#### [Data section]

++++++++++++++++++++

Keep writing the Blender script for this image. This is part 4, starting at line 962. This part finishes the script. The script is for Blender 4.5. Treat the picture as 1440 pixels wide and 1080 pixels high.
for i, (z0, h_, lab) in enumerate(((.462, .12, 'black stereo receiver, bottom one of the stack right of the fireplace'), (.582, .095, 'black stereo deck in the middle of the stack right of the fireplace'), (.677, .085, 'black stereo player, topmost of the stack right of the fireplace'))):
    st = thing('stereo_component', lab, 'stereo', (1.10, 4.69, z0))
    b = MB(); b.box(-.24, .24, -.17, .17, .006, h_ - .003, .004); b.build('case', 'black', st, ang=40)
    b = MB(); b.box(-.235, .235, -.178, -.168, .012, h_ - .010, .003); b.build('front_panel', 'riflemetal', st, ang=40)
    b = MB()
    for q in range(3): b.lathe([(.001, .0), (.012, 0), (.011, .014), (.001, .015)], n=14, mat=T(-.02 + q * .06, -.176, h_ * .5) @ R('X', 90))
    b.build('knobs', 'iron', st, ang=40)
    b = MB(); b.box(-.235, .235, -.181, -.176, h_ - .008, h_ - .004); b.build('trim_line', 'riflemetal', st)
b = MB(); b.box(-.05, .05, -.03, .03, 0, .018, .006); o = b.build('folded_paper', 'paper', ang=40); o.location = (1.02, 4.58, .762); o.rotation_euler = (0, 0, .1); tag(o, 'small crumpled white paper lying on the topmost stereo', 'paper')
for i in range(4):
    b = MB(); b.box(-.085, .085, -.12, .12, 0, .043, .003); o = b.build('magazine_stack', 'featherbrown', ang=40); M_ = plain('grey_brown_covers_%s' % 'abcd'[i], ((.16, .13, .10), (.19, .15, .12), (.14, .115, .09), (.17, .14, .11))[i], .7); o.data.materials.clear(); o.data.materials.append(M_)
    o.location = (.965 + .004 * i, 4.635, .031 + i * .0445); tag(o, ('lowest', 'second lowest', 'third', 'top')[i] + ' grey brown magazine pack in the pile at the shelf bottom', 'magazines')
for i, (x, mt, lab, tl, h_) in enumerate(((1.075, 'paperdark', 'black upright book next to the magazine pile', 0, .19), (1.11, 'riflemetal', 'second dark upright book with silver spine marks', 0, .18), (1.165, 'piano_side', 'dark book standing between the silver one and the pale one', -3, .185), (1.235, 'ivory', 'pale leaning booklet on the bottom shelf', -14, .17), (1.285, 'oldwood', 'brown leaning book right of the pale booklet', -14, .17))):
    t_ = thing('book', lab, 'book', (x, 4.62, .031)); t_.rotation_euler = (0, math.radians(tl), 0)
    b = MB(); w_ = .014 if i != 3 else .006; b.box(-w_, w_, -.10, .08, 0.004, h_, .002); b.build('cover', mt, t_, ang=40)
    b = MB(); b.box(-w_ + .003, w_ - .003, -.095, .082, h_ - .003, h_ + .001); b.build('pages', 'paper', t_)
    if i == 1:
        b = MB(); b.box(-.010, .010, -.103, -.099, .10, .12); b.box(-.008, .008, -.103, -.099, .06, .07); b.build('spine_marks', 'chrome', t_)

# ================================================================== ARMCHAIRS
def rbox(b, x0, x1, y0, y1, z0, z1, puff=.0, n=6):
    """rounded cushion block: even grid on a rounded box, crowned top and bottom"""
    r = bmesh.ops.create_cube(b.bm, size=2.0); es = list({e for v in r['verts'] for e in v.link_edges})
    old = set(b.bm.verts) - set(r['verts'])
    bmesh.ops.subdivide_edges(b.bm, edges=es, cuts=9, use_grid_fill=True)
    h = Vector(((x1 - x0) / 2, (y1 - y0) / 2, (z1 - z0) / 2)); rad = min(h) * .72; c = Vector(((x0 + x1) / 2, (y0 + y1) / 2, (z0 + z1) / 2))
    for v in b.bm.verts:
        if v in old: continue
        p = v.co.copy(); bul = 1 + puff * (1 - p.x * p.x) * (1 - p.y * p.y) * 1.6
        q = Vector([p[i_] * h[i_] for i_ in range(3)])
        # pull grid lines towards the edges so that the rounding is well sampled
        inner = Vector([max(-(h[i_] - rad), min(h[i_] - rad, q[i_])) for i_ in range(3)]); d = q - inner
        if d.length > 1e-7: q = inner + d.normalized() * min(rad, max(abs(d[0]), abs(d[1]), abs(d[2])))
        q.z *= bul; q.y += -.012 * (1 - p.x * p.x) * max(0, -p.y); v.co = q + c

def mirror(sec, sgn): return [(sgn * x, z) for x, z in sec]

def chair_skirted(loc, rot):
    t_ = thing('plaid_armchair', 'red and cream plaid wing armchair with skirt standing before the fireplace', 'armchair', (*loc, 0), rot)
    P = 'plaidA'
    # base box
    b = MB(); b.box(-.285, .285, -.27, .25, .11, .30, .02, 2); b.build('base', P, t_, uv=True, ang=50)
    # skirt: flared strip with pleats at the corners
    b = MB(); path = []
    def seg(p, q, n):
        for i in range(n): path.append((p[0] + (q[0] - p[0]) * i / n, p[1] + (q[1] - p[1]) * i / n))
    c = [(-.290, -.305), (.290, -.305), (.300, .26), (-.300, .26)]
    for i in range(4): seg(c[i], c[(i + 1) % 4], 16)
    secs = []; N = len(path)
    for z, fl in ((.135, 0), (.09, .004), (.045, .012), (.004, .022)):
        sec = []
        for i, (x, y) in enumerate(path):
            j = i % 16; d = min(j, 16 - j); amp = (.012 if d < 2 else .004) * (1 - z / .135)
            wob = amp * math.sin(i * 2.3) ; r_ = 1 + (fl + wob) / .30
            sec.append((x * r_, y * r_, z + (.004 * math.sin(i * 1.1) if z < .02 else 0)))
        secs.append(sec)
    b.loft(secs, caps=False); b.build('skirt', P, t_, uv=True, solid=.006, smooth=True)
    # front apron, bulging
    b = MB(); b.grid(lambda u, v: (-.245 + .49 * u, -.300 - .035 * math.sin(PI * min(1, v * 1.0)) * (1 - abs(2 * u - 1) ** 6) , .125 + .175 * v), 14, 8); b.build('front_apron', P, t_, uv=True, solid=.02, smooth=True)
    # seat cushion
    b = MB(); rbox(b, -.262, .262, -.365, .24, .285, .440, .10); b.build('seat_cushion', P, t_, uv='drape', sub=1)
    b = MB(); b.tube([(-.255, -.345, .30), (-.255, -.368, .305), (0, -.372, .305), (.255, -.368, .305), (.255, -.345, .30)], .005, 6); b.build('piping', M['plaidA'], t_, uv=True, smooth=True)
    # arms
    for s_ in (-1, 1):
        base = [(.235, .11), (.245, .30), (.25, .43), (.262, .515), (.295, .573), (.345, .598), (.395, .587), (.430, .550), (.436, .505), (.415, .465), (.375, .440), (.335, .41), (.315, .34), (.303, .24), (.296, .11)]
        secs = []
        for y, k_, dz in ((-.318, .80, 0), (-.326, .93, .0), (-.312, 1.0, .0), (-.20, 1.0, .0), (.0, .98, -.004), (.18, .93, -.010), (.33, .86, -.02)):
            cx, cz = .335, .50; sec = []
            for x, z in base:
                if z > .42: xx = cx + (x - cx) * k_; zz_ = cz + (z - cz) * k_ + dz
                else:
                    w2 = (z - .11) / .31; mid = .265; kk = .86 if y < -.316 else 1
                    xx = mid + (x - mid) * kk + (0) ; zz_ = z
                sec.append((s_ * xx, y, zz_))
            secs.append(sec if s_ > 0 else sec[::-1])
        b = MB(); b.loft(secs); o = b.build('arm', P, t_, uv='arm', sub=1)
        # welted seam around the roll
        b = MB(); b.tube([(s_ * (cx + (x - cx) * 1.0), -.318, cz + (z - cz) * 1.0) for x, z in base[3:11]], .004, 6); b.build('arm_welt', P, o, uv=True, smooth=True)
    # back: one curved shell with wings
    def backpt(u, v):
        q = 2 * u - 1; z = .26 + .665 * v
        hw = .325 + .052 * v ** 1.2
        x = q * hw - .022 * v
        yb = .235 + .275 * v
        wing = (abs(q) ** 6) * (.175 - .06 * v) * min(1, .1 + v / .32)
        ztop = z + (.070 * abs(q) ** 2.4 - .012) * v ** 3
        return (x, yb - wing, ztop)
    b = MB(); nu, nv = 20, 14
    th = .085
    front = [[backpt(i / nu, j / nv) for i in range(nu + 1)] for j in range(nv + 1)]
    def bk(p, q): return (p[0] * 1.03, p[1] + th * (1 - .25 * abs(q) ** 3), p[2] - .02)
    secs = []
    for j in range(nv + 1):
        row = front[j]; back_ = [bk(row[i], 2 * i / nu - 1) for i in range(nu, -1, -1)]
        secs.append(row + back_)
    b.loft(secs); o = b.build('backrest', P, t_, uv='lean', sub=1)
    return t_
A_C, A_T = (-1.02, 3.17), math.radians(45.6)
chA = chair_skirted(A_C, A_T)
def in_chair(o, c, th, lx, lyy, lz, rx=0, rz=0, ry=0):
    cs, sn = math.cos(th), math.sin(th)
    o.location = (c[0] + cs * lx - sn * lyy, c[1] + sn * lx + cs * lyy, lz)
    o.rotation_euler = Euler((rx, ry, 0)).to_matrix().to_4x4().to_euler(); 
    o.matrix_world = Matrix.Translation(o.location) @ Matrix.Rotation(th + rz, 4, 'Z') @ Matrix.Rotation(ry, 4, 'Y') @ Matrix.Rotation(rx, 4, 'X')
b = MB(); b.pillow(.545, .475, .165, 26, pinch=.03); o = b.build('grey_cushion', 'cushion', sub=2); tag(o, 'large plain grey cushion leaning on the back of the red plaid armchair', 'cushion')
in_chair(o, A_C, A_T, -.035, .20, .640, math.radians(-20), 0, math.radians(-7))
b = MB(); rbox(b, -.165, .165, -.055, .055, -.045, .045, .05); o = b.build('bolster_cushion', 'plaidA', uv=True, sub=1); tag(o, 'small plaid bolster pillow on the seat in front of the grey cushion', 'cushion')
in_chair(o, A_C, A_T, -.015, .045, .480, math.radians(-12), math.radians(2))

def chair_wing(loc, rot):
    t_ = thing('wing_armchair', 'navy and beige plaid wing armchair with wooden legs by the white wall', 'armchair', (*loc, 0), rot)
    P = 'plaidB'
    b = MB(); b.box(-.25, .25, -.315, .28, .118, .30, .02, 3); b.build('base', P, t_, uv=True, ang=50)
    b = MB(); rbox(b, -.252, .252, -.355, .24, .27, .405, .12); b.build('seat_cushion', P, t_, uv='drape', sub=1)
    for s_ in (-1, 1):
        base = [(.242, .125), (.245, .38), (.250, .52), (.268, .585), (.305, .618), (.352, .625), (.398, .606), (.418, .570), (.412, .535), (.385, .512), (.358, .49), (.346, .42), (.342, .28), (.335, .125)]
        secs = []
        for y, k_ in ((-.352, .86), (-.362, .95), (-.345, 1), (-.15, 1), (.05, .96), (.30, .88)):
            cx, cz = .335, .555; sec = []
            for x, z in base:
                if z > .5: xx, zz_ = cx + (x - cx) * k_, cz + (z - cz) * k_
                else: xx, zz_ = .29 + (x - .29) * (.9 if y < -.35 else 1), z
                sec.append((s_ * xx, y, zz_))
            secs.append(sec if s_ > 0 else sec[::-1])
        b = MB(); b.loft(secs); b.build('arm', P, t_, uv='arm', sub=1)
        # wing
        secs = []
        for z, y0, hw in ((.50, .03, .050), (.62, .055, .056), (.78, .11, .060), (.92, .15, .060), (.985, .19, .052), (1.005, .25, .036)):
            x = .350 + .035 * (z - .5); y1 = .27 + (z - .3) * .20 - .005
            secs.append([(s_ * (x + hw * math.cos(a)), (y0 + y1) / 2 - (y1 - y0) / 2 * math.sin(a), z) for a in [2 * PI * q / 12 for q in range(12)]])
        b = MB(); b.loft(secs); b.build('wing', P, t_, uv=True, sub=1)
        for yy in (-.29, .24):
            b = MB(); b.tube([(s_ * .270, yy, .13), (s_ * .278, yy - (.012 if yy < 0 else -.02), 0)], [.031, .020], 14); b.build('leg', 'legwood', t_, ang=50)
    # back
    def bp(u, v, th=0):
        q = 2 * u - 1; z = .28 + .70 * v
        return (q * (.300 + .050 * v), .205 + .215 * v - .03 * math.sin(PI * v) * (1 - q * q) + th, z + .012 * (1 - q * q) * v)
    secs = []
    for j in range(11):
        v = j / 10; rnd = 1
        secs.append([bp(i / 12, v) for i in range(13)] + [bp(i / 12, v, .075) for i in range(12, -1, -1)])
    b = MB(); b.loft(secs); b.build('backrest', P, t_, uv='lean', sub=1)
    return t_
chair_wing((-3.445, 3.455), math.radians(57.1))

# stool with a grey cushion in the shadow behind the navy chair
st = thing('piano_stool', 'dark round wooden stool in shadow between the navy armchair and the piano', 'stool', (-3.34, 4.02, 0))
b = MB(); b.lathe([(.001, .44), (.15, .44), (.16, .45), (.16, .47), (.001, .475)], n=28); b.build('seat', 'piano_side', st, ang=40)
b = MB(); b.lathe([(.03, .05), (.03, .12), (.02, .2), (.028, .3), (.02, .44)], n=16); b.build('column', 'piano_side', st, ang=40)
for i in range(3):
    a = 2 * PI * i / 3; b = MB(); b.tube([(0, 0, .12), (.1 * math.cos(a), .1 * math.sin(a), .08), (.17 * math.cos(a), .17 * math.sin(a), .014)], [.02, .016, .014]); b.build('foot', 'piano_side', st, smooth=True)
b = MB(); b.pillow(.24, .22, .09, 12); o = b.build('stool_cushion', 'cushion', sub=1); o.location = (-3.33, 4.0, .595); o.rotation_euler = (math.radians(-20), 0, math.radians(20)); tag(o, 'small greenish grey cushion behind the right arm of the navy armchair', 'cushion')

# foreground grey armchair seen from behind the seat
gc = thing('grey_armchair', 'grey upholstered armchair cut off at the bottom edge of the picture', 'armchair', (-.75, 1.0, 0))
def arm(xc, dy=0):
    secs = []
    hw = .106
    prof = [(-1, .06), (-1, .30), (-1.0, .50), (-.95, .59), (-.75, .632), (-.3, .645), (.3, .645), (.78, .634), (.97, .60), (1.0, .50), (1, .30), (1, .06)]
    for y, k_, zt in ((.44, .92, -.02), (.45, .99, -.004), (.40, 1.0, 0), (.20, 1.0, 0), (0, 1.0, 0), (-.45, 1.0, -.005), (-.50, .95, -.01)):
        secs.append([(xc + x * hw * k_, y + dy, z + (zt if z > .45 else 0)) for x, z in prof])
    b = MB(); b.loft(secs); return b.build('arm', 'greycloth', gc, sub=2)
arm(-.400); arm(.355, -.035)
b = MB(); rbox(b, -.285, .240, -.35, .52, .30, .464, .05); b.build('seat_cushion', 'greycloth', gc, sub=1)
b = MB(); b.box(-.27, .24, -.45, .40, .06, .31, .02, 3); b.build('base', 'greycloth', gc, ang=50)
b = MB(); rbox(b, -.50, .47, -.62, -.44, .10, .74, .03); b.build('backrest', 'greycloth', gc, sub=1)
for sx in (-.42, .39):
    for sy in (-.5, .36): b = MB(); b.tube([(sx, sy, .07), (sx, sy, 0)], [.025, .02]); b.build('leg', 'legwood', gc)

++++++++++++++++++++

#### [Exercise prompt]
Which lines hold the word "picture"? Show each one.

#### [Task result]
Keep writing the Blender script for this image. This is part 4, starting at line 962. This part finishes the script. The script is for Blender 4.5. Treat the picture as 1440 pixels wide and 1080 pixels high.
gc = thing('grey_armchair', 'grey upholstered armchair cut off at the bottom edge of the picture', 'armchair', (-.75, 1.0, 0))